The problem with names is that vendors can use anything. Many of the stores that cater to enthsiasts will use proper Chinese/Taiwanese names (often time the mountain followed by a traditional name or one given by the farmer, perhaps with something descriptive following), some places can try to translate the traditional name or even just make something up completely.

The confusion mainly stems from the fact that we don't know the geography of Asia very well. Even if the mountains were American ones, most would still have to do some discovering to get a grasp on the differences between products.

Each area is known for producing different types of tea, many times because of the dominant strain of tea plant used in the area as well as growing conditions. Many of the farms have also been handed down through the generations and so the family's processing secrets continue to be used for that farm. Certain favorites may be imitated in other areas, so you may see tea names that reference the style as Tenuki noted.

Not every tea name contains the mountain/region, though. The Wuyi "rock teas" (teas from Wuyi mountain that grow on the rocky cliffs), for example, often just use the name given to the tea, which is just a name and isn't much of an indicator. The same goes for some of the other Chinese oolongs.

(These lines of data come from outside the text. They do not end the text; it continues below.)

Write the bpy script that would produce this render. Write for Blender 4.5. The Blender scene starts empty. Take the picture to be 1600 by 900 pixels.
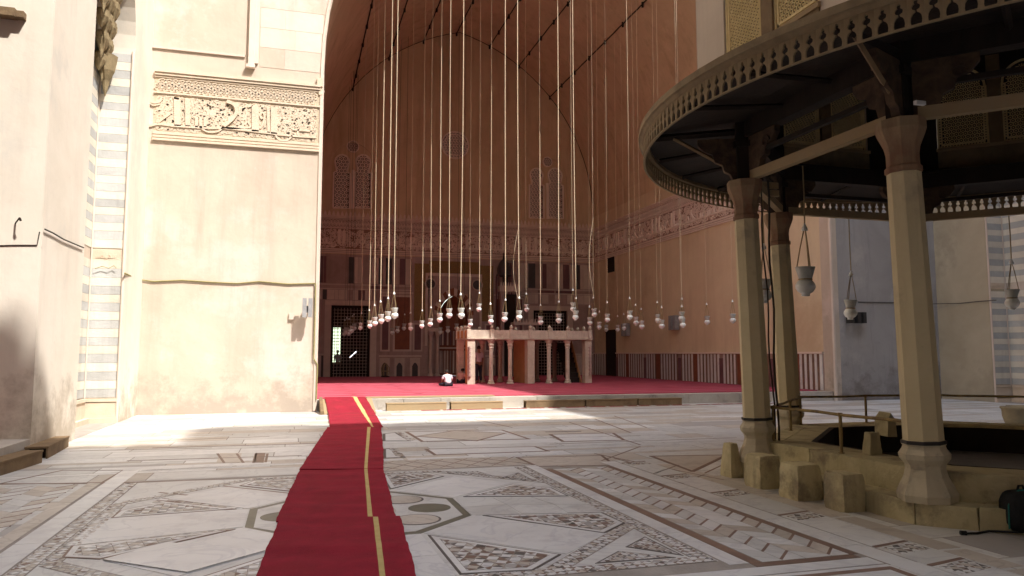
import bpy, math, random
from mathutils import Vector, Matrix
R_=math.radians; PI=math.pi
sc=bpy.context.scene; col=sc.collection
# ---------------------------------------------------------------- camera
FPX=1165.; HC=1.7
PIT=math.atan(103/FPX); YAW=math.atan(341*math.cos(PIT)/FPX)
cd=bpy.data.cameras.new('camera'); cam=bpy.data.objects.new('camera',cd); col.objects.link(cam)
cam.location=(0,0,HC); cam.rotation_euler=(PI/2+PIT,0,-YAW)
cd.sensor_width=36; cd.lens=36*FPX/1600; cd.clip_end=400; cd.clip_start=.05
sc.camera=cam
# ---------------------------------------------------------------- light
KY,KX=.60,.42                      # horizontal run of a sun ray per metre of fall
cot=math.hypot(KY,KX); ELEV=math.atan(1/cot)
w=bpy.data.worlds.new('World'); sc.world=w; w.use_nodes=True
nt=w.node_tree; bg=nt.nodes['Background']
sky=nt.nodes.new('ShaderNodeTexSky'); sky.sky_type='NISHITA'; sky.sun_disc=False
sky.sun_elevation=ELEV; sky.sun_rotation=math.atan2(KX,-KY)   # sun stands behind the camera, to the right
sky.air_density=1.2; sky.dust_density=2.5
nt.links.new(sky.outputs[0],bg.inputs[0]); bg.inputs[1].default_value=.15
sd=bpy.data.lights.new('sun','SUN'); sd.energy=2.15; sd.angle=R_(.5); sd.color=(1,.95,.90)
sun=bpy.data.objects.new('sun',sd); col.objects.link(sun); sun.location=(30,-30,60)
sun.rotation_euler=Vector((KX,-KY,1)).to_track_quat('Z','Y').to_euler()
sc.view_settings.view_transform='Standard'; sc.view_settings.look='None'
sc.view_settings.exposure=1.85; sc.view_settings.gamma=1
sc.cycles.max_bounces=8; sc.cycles.diffuse_bounces=6; sc.cycles.glossy_bounces=3
sc.cycles.use_denoising=True; sc.cycles.sample_clamp_indirect=6

rnd=random.Random(7)
# pixel of the 1600x900 photograph -> ray, used only to measure where things stand
_F=Vector((math.sin(YAW)*math.cos(PIT),math.cos(YAW)*math.cos(PIT),math.sin(PIT)))
_R=Vector((math.cos(YAW),-math.sin(YAW),0)); _U=_R.cross(_F); _C=Vector((0,0,HC))
def ray(x,y): return _R*((x-800)/FPX)+_U*((450-y)/FPX)+_F
def gz(x,y,z=0.): d=ray(x,y); return _C+d*((z-HC)/d.z)
def gx(x,y,X): d=ray(x,y); return _C+d*(X/d.x)
def gy(x,y,Y): d=ray(x,y); return _C+d*(Y/d.y)

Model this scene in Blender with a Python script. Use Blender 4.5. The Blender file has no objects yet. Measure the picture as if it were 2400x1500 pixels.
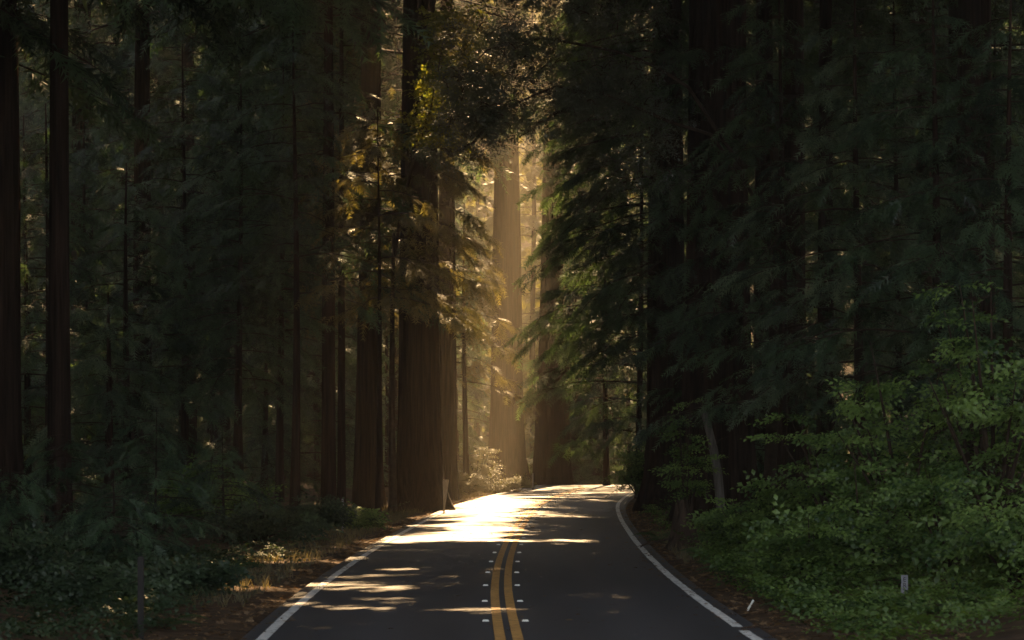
import bpy, math
import numpy as np
from mathutils import Vector

# ------------------------------------------------------------------ camera, sky, sun, exposure
SC = bpy.context.scene
COL = SC.collection
R = math.radians
FPX, PX0, PY0, CAMZ = 6667.0, 1200.0, 1037.0, 2.51

cam_d = bpy.data.cameras.new('camera')
cam_d.sensor_width = 36.0
cam_d.lens = 36.0 * FPX / 2400.0
cam_d.shift_y = (PY0 - 750.0) / 2400.0
cam_d.clip_start = 0.5
cam_d.clip_end = 3000.0
cam_d.dof.use_dof = True
cam_d.dof.focus_distance = 108.0
cam_d.dof.aperture_fstop = 4.0
cam = bpy.data.objects.new('camera', cam_d)
COL.objects.link(cam)
cam.location = (0, 0, CAMZ)
cam.rotation_euler = (R(90), 0, 0)
SC.camera = cam

SUN_EL, SUN_AZ = R(40.0), R(4.5)
SUN = np.array([math.sin(SUN_AZ) * math.cos(SUN_EL), math.cos(SUN_AZ) * math.cos(SUN_EL), math.sin(SUN_EL)])
world = bpy.data.worlds.new('World')
SC.world = world
world.use_nodes = True
wn = world.node_tree
wn.nodes.clear()
w_out = wn.nodes.new('ShaderNodeOutputWorld')
w_bg = wn.nodes.new('ShaderNodeBackground')
w_hs = wn.nodes.new('ShaderNodeHueSaturation')
w_sky = wn.nodes.new('ShaderNodeTexSky')
w_sky.sky_type = 'NISHITA'
w_sky.sun_disc = False
w_sky.sun_elevation = SUN_EL
w_sky.sun_rotation = SUN_AZ
w_hs.inputs['Saturation'].default_value = 0.38
w_bg.inputs['Strength'].default_value = 0.05
wn.links.new(w_sky.outputs[0], w_hs.inputs['Color'])
wn.links.new(w_hs.outputs[0], w_bg.inputs['Color'])
wn.links.new(w_bg.outputs[0], w_out.inputs['Surface'])

sun_d = bpy.data.lights.new('sun', 'SUN')
sun_d.energy = 5.0
sun_d.angle = R(0.5)
sun_d.color = (1.0, 0.65, 0.32)
sun = bpy.data.objects.new('sun', sun_d)
COL.objects.link(sun)
sun.location = tuple(SUN * 200)
sun.rotation_euler = Vector(tuple(-SUN)).to_track_quat('-Z', 'Y').to_euler()

SC.view_settings.view_transform = 'Standard'
SC.view_settings.look = 'None'
SC.view_settings.exposure = 2.75
SC.view_settings.gamma = 1.0
SC.view_settings.use_curve_mapping = False
cy = SC.cycles
cy.use_denoising = True
try:
    cy.denoiser = 'OPENIMAGEDENOISE'
    cy.denoising_input_passes = 'RGB_ALBEDO_NORMAL'
    cy.denoising_prefilter = 'NONE'
except Exception:
    pass
cy.use_adaptive_sampling = False
cy.max_bounces = 5
cy.diffuse_bounces = 3
cy.glossy_bounces = 2
cy.transmission_bounces = 3
cy.volume_bounces = 0
cy.sample_clamp_indirect = 2.0
cy.caustics_reflective = False
cy.caustics_refractive = False
HAZE_DENSITY = 0.00044

# ------------------------------------------------------------------ helpers
def norm(a):
    return a / np.maximum(np.linalg.norm(a, axis=-1, keepdims=True), 1e-9)

def at(px, py, Y):
    return np.array([(px - PX0) * Y / FPX, Y, CAMZ + (PY0 - py) * Y / FPX])

def ydepth(py):
    return FPX * CAMZ / (py - PY0)

def link(o, parent=None):
    COL.objects.link(o)
    if parent is not None:
        o.parent = parent
    return o

def tag(o, label=None, cat=None, group=None, kind=None):
    if label: o['label'] = label
    if cat: o['category'] = cat
    if group: o['group'] = group
    if kind: o['kind'] = kind
    return o

def empty(name, loc, label=None, cat=None, group=None):
    o = bpy.data.objects.new(name, None)
    o.empty_display_size = 0.3
    o.location = tuple(float(v) for v in loc)
    link(o)
    return tag(o, label, cat, group)

def np_mesh(name, V, faces, mat, smooth=False, tint=None):
    """faces: list of int arrays, each (n,3) or (n,4)"""
    me = bpy.data.meshes.new(name)
    V = np.asarray(V, dtype=np.float32)
    me.vertices.add(len(V))
    me.vertices.foreach_set('co', V.ravel())
    loops = np.concatenate([np.asarray(f, dtype=np.int32).ravel() for f in faces])
    tot = np.concatenate([np.full(len(f), np.asarray(f).shape[1], dtype=np.int32) for f in faces])
    start = np.concatenate([[0], np.cumsum(tot)[:-1]]).astype(np.int32)
    me.loops.add(len(loops))
    me.loops.foreach_set('vertex_index', loops)
    me.polygons.add(len(tot))
    me.polygons.foreach_set('loop_start', start)
    try:
        me.polygons.foreach_set('loop_total', tot)
    except Exception:
        pass
    me.update(calc_edges=True)
    me.polygons.foreach_set('use_smooth', np.full(len(tot), smooth, dtype=bool))
    if tint is not None:
        a = me.attributes.new('tint', 'FLOAT', 'POINT')
        a.data.foreach_set('value', np.asarray(tint, dtype=np.float32))
    me.materials.append(mat)
    return me

def mesh_obj(name, me, parent=None):
    return link(bpy.data.objects.new(name, me), parent)

class Bag:
    """collects boxes, tubes and loose faces for one mesh"""
    def __init__(self):
        self.v, self.f3, self.f4, self.n = [], [], [], 0
    def add(self, V, f3=None, f4=None):
        V = np.asarray(V, dtype=float)
        if f3 is not None and len(f3): self.f3.append(np.asarray(f3) + self.n)
        if f4 is not None and len(f4): self.f4.append(np.asarray(f4) + self.n)
        self.v.append(V); self.n += len(V)
    def tube(self, P, Rr, sides=5):
        P = np.asarray(P, dtype=float); Rr = np.broadcast_to(np.asarray(Rr, dtype=float), (len(P),))
        T = norm(np.gradient(P, axis=0))
        ref = np.array([0.0, 0, 1]) if abs(T[0][2]) < 0.9 else np.array([1.0, 0, 0])
        S = norm(np.cross(T, ref)); N = np.cross(S, T)
        a = np.linspace(0, 2 * np.pi, sides, endpoint=False)
        ring = (np.cos(a)[None, :, None] * S[:, None, :] + np.sin(a)[None, :, None] * N[:, None, :]) * Rr[:, None, None] + P[:, None, :]
        n = len(P)
        i, j = np.meshgrid(np.arange(n - 1), np.arange(sides), indexing='ij')
        j2 = (j + 1) % sides
        q = np.stack([i * sides + j, i * sides + j2, (i + 1) * sides + j2, (i + 1) * sides + j], -1).reshape(-1, 4)
        self.add(ring.reshape(-1, 3), None, q)
        cap = np.array([[0, k + 1, k] for k in range(1, sides - 1)])
        self.f3.append(cap + self.n - n * sides)
        self.f3.append(cap[:, ::-1] + self.n - sides)
    def box(self, c, s, taper=1.0):
        x, y, z = np.array(s) / 2
        V = np.array([[-x, -y, -z], [x, -y, -z], [x, y, -z], [-x, y, -z],
                      [-x * taper, -y * taper, z], [x * taper, -y * taper, z], [x * taper, y * taper, z], [-x * taper, y * taper, z]]) + np.array(c)
        self.add(V, None, [[3, 2, 1, 0], [4, 5, 6, 7], [0, 1, 5, 4], [1, 2, 6, 5], [2, 3, 7, 6], [3, 0, 4, 7]])
    def build(self, name, mat, parent=None, smooth=False):
        f = []
        if self.f3: f.append(np.concatenate(self.f3))
        if self.f4: f.append(np.concatenate(self.f4))
        return mesh_obj(name, np_mesh(name, np.concatenate(self.v), f, mat, smooth), parent)

# ------------------------------------------------------------------ materials
def new_mat(name):
    m = bpy.data.materials.new(name)
    m.use_nodes = True
    m.node_tree.nodes.clear()
    return m, m.node_tree.nodes, m.node_tree.links

def ramp(N, stops):
    r = N.new('ShaderNodeValToRGB')
    while len(r.color_ramp.elements) < len(stops):
        r.color_ramp.elements.new(0.5)
    for e, (p, c) in zip(r.color_ramp.elements, stops):
        e.position = p
        e.color = (c[0], c[1], c[2], 1)
    return r

def leaf_mat(name, dark, light, trans=0.45, gloss=0.04, rough=0.45, tcol=(1.15, 1.1, 0.55)):
    m, N, L = new_mat(name)
    out = N.new('ShaderNodeOutputMaterial')
    at_ = N.new('ShaderNodeAttribute'); at_.attribute_name = 'tint'
    rp = ramp(N, [(0.0, dark), (1.0, light)])
    L.new(at_.outputs['Fac'], rp.inputs[0])
    dif = N.new('ShaderNodeBsdfDiffuse'); L.new(rp.outputs[0], dif.inputs[0])
    mul = N.new('ShaderNodeMix'); mul.data_type = 'RGBA'; mul.blend_type = 'MULTIPLY'
    mul.inputs['Factor'].default_value = 1.0
    L.new(rp.outputs[0], mul.inputs['A']); mul.inputs['B'].default_value = (*tcol, 1)
    tr = N.new('ShaderNodeBsdfTranslucent'); L.new(mul.outputs['Result'], tr.inputs[0])
    mx = N.new('ShaderNodeMixShader'); mx.inputs[0].default_value = trans
    L.new(dif.outputs[0], mx.inputs[1]); L.new(tr.outputs[0], mx.inputs[2])
    gl = N.new('ShaderNodeBsdfGlossy'); gl.inputs['Roughness'].default_value = rough
    gl.inputs[0].default_value = (0.8, 0.8, 0.8, 1)
    mg = N.new('ShaderNodeMixShader'); mg.inputs[0].default_value = gloss
    L.new(mx.outputs[0], mg.inputs[1]); L.new(gl.outputs[0], mg.inputs[2])
    L.new(mg.outputs[0], out.inputs[0])
    return m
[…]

I would say that if you want to be methodical, the best thing would just be to try a sampling of teas from different areas. Once you get an idea of what kind you like the most you can start narrowing things down and figuring out the names.

Really, though, when I started out (and I'm sure many others) I just dove in and went by sight (and description when shopping online). I would think that a store like the one you describe would probably be willing to brew up some samples. You might just pick a few that look very different and ask if you can taste them and/or get some samples. Perhaps ask for a recommendation or two for tasting or samples.

You might even just tell them that you don't know where to start - they might be willing to explain things to you and give you a sampling. It can be good business as you would be more willing to go back.

Other than that I agree with the others that going to vendor websites is a good way to go. has more information on their teas than any other I've found, although I haven't been particularly impressed with many of their teas.

One website to keep in mind is Babelcarp. It a Chinese tea term translator/dictionary that can help when you need to know what something is.